**WHAT IS EXPECTED:** Skip the pictures. Set down, word for word, the lines from the start of the material up to and including the line with "SC.camera = cam".

-- start DATASET CONTENT --

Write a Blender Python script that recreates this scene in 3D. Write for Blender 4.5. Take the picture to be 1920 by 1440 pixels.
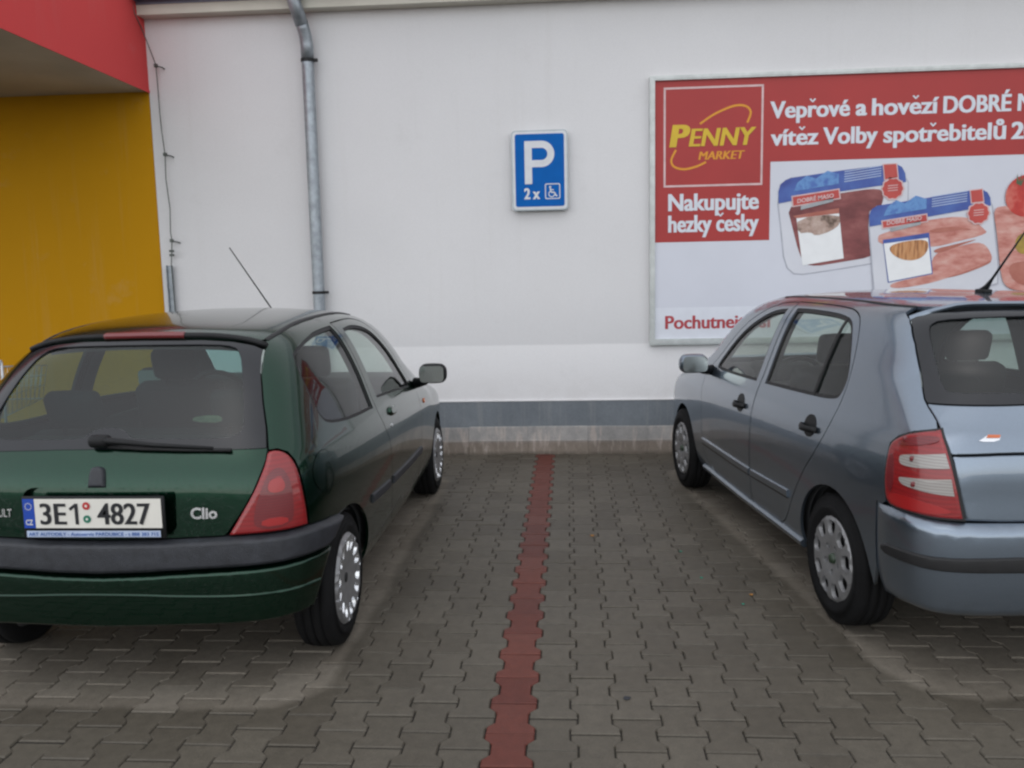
import bpy, math, random
import numpy as np
from mathutils import Vector, Matrix
from mathutils.geometry import delaunay_2d_cdt

for o in list(bpy.data.objects):
    bpy.data.objects.remove(o, do_unlink=True)
SC = bpy.context.scene
COL = SC.collection
random.seed(7)
rng = np.random.RandomState(11)

# ---------------------------------------------------------------- camera
EYE = 1.55                                  # camera height, metres
PITCH, YAW, ROLL = .1251, .0681, .0207
cam_d = bpy.data.cameras.new('camera')
cam = bpy.data.objects.new('camera', cam_d)
COL.objects.link(cam)
cam_d.sensor_width = 36.0
cam_d.lens = 36.0*1597.0/1920.0
cam_d.clip_start, cam_d.clip_end = .05, 2000
fw = Vector((-math.sin(YAW)*math.cos(PITCH), math.cos(YAW)*math.cos(PITCH), -math.sin(PITCH)))
rt = Vector((math.cos(YAW), math.sin(YAW), 0)); up = rt.cross(fw)
r2 = math.cos(ROLL)*rt-math.sin(ROLL)*up; u2 = math.sin(ROLL)*rt+math.cos(ROLL)*up
cam.matrix_world = Matrix(((r2.x, u2.x, -fw.x, 0), (r2.y, u2.y, -fw.y, 0), (r2.z, u2.z, -fw.z, EYE), (0, 0, 0, 1)))
SC.camera = cam

# ---------------------------------------------------------------- overcast sky and soft sun
SUN_EL, SUN_AZ = math.radians(64), math.radians(195)      # azimuth from +Y, clockwise: behind the camera
world = bpy.data.worlds.new('World'); SC.world = world; world.use_nodes = True
nt = world.node_tree; nt.nodes.clear()
wo = nt.nodes.new('ShaderNodeOutputWorld'); bg = nt.nodes.new('ShaderNodeBackground')
sky = nt.nodes.new('ShaderNodeTexSky'); sky.sky_type = 'NISHITA'; sky.sun_disc = False
sky.sun_elevation = SUN_EL; sky.sun_rotation = SUN_AZ; sky.dust_density = .5; sky.air_density = 1.0
hs = nt.nodes.new('ShaderNodeHueSaturation'); hs.inputs['Saturation'].default_value = .20
nt.links.new(sky.outputs[0], hs.inputs['Color']); nt.links.new(hs.outputs[0], bg.inputs['Color'])
nt.links.new(bg.outputs[0], wo.inputs[0]); bg.inputs['Strength'].default_value = .15
sun_d = bpy.data.lights.new('sun', 'SUN'); sun_d.energy = .6; sun_d.angle = math.radians(150); sun_d.color = (1, .99, .975)
sun = bpy.data.objects.new('sun', sun_d); COL.objects.link(sun)
sd = Vector((math.sin(SUN_AZ)*math.cos(SUN_EL), math.cos(SUN_AZ)*math.cos(SUN_EL), math.sin(SUN_EL)))
sun.rotation_euler = (-sd).to_track_quat('-Z', 'Y').to_euler()
SC.view_settings.view_transform = 'Standard'; SC.view_settings.look = 'None'
SC.view_settings.gamma = 1.0; SC.view_settings.use_curve_mapping = False
SC.view_settings.exposure = 0.64
SC.render.engine = 'CYCLES'
SC.cycles.pixel_filter_type = 'BLACKMAN_HARRIS'; SC.cycles.filter_width = 2.4       # the photograph is a little soft
SC.render.resolution_x, SC.render.resolution_y = 1024, 768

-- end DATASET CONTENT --

**RIGHT ANSWER:**
Write a Blender Python script that recreates this scene in 3D. Write for Blender 4.5. Take the picture to be 1920 by 1440 pixels.
import bpy, math, random
import numpy as np
from mathutils import Vector, Matrix
from mathutils.geometry import delaunay_2d_cdt

for o in list(bpy.data.objects):
    bpy.data.objects.remove(o, do_unlink=True)
SC = bpy.context.scene
COL = SC.collection
random.seed(7)
rng = np.random.RandomState(11)

# ---------------------------------------------------------------- camera
EYE = 1.55                                  # camera height, metres
PITCH, YAW, ROLL = .1251, .0681, .0207
cam_d = bpy.data.cameras.new('camera')
cam = bpy.data.objects.new('camera', cam_d)
COL.objects.link(cam)
cam_d.sensor_width = 36.0
cam_d.lens = 36.0*1597.0/1920.0
cam_d.clip_start, cam_d.clip_end = .05, 2000
fw = Vector((-math.sin(YAW)*math.cos(PITCH), math.cos(YAW)*math.cos(PITCH), -math.sin(PITCH)))
rt = Vector((math.cos(YAW), math.sin(YAW), 0)); up = rt.cross(fw)
r2 = math.cos(ROLL)*rt-math.sin(ROLL)*up; u2 = math.sin(ROLL)*rt+math.cos(ROLL)*up
cam.matrix_world = Matrix(((r2.x, u2.x, -fw.x, 0), (r2.y, u2.y, -fw.y, 0), (r2.z, u2.z, -fw.z, EYE), (0, 0, 0, 1)))
SC.camera = cam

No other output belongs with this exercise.